WRITTEN PROBLEM: Starting at the line that has "nt.links.new(geo, sep.inputs[0])" and stopping after the line that has "zz = math_n(nt, 'DIVIDE', z, 2.0)", reproduce the listing below exactly; omit everything else.

§

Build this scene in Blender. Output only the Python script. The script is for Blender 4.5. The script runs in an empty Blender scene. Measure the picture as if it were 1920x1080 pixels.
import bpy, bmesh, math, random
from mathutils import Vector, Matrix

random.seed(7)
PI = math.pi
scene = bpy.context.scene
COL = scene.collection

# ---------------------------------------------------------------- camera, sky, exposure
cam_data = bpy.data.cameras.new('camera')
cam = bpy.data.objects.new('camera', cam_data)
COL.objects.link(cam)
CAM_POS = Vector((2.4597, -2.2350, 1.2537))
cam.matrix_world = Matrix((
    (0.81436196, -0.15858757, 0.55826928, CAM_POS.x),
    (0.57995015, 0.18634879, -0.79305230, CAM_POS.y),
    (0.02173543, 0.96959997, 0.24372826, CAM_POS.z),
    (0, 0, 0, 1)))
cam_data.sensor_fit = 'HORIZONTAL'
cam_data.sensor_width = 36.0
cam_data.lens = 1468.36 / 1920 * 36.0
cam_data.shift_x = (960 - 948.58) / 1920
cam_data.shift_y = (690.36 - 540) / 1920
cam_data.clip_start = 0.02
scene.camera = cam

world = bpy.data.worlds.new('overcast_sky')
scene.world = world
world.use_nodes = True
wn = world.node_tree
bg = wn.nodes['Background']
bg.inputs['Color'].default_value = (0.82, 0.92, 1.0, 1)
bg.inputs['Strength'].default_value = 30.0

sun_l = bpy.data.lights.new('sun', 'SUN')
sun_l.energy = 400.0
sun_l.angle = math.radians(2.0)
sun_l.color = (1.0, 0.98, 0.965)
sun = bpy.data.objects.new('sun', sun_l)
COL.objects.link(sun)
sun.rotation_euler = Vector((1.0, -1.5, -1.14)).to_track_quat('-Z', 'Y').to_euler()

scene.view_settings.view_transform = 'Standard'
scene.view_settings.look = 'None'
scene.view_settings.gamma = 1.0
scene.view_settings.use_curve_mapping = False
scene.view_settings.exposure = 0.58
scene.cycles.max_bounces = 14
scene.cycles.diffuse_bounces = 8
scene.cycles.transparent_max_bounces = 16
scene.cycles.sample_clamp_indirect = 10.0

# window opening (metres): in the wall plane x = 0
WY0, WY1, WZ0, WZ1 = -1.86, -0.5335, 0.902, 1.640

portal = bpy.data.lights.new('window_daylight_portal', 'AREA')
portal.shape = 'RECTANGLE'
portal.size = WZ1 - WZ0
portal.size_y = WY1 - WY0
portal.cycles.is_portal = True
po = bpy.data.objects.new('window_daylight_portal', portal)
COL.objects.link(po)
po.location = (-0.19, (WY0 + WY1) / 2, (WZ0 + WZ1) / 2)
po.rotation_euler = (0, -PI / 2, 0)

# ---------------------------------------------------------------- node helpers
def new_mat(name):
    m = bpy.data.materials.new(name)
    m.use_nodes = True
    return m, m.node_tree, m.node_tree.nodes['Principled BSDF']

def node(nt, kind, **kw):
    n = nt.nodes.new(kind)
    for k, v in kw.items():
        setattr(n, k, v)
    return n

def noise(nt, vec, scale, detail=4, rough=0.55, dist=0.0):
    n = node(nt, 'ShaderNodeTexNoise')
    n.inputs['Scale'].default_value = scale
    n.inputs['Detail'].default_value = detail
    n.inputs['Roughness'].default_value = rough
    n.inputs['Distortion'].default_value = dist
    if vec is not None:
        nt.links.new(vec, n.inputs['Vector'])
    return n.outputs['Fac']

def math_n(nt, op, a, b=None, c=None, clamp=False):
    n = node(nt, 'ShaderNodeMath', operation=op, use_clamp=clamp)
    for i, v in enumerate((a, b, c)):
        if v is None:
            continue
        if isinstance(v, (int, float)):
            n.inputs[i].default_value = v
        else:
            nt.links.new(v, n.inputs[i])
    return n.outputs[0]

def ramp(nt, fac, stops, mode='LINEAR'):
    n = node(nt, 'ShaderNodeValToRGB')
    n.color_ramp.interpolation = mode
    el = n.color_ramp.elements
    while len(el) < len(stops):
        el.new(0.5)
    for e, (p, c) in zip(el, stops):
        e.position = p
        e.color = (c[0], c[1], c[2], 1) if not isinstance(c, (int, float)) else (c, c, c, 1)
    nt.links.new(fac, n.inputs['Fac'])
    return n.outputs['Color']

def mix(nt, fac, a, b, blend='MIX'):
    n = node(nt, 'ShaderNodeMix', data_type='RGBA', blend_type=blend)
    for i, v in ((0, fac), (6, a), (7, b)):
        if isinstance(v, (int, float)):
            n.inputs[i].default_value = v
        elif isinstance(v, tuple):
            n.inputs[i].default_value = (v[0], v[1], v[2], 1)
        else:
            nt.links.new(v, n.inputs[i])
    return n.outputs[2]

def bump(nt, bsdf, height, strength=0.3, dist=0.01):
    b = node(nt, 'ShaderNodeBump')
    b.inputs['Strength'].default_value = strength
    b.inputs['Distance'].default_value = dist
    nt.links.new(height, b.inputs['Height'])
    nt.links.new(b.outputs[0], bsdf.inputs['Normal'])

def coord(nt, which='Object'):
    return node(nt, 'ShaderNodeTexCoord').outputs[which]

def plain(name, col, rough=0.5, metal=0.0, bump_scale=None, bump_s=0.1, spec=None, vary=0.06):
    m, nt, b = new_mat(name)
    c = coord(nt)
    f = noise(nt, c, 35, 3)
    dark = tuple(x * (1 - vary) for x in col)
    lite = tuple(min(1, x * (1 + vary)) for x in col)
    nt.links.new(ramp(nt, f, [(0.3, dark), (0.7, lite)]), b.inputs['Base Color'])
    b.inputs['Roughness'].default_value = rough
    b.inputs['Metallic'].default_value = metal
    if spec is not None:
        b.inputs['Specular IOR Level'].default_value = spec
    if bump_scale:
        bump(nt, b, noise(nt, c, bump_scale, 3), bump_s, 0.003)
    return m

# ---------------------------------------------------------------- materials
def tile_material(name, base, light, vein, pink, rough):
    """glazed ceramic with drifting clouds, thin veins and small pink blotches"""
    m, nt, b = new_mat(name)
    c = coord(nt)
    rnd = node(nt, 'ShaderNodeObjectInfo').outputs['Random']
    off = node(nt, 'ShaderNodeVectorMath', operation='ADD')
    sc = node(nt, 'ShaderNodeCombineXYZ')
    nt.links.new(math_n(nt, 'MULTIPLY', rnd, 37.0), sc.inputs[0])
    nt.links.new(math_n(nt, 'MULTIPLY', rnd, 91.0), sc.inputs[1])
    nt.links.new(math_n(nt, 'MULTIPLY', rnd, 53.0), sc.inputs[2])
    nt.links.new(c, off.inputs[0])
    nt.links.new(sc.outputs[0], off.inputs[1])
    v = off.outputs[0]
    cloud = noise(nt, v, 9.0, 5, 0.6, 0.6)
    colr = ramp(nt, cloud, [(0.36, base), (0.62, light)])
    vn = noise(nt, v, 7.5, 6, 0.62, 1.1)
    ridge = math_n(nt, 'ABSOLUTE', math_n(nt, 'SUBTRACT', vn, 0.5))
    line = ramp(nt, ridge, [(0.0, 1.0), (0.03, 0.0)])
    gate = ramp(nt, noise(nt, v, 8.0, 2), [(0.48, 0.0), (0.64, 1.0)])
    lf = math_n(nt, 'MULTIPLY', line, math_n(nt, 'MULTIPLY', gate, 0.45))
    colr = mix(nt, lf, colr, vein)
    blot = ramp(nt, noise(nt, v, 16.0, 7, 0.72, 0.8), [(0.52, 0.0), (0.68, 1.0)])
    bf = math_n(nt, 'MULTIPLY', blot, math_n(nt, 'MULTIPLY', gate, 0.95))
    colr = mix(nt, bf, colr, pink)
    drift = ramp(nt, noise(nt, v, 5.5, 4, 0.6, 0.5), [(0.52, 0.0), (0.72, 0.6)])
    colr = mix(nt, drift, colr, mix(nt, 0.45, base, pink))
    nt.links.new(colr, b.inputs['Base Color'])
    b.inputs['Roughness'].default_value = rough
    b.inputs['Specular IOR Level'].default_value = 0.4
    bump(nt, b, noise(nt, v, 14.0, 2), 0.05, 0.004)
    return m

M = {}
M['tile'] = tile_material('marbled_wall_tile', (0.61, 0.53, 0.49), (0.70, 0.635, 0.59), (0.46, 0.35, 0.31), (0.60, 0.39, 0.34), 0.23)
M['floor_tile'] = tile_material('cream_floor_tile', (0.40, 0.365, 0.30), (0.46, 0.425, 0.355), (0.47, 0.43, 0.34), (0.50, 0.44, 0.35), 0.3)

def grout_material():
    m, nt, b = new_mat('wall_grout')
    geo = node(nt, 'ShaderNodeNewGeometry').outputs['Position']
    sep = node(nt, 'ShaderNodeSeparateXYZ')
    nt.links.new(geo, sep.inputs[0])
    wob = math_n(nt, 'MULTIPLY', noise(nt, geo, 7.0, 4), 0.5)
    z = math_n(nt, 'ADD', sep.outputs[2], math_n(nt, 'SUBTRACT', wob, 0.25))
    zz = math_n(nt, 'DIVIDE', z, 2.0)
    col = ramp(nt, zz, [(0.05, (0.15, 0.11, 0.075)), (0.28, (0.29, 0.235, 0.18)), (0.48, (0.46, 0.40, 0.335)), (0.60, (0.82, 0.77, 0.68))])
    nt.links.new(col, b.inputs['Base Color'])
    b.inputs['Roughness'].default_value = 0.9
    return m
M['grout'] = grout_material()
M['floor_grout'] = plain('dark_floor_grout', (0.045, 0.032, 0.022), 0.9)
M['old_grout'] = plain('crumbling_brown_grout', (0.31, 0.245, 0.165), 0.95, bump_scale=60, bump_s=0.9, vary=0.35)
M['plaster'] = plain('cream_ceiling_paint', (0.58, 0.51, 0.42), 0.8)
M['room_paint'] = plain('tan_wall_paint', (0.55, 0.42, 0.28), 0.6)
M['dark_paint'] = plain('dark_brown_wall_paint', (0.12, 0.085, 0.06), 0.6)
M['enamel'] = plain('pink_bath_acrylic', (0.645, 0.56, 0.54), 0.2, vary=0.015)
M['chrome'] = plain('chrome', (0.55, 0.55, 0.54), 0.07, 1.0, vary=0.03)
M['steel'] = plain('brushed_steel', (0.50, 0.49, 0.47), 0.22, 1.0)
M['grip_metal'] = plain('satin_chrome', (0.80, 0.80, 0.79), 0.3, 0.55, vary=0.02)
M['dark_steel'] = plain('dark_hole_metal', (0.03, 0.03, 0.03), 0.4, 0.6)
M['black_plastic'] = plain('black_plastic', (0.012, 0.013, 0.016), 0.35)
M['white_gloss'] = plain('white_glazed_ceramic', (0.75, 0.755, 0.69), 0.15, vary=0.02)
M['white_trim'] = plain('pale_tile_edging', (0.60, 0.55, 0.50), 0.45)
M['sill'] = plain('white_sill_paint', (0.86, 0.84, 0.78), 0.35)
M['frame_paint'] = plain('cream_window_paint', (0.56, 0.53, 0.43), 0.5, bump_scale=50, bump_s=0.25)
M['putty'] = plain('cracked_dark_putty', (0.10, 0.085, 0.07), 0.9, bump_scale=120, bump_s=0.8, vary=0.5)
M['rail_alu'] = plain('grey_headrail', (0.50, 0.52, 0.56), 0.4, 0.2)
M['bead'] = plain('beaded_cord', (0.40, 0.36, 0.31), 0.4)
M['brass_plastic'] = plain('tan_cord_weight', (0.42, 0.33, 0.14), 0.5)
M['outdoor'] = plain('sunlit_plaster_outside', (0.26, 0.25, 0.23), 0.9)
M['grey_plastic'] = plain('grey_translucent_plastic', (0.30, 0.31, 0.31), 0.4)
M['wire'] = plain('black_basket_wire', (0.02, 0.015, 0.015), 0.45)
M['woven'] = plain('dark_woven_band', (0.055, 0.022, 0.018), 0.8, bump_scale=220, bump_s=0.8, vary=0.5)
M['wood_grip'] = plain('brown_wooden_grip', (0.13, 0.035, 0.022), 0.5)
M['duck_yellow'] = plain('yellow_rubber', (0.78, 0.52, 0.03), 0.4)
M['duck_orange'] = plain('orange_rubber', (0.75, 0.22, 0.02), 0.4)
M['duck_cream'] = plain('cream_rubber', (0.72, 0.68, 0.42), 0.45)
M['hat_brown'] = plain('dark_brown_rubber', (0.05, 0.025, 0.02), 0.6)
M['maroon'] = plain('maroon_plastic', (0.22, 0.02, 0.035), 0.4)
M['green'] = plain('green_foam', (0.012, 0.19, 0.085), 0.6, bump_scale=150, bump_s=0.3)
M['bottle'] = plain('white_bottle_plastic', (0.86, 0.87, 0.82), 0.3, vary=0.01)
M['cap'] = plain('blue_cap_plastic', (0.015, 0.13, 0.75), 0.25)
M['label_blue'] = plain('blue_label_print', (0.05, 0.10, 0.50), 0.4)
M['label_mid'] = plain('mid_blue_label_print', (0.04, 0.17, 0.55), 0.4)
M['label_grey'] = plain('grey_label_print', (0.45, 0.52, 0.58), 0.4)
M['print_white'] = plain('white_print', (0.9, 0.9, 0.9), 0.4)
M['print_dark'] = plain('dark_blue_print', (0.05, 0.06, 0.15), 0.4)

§

OUTPUT OF THE TASK:
    nt.links.new(geo, sep.inputs[0])
    wob = math_n(nt, 'MULTIPLY', noise(nt, geo, 7.0, 4), 0.5)
    z = math_n(nt, 'ADD', sep.outputs[2], math_n(nt, 'SUBTRACT', wob, 0.25))
    zz = math_n(nt, 'DIVIDE', z, 2.0)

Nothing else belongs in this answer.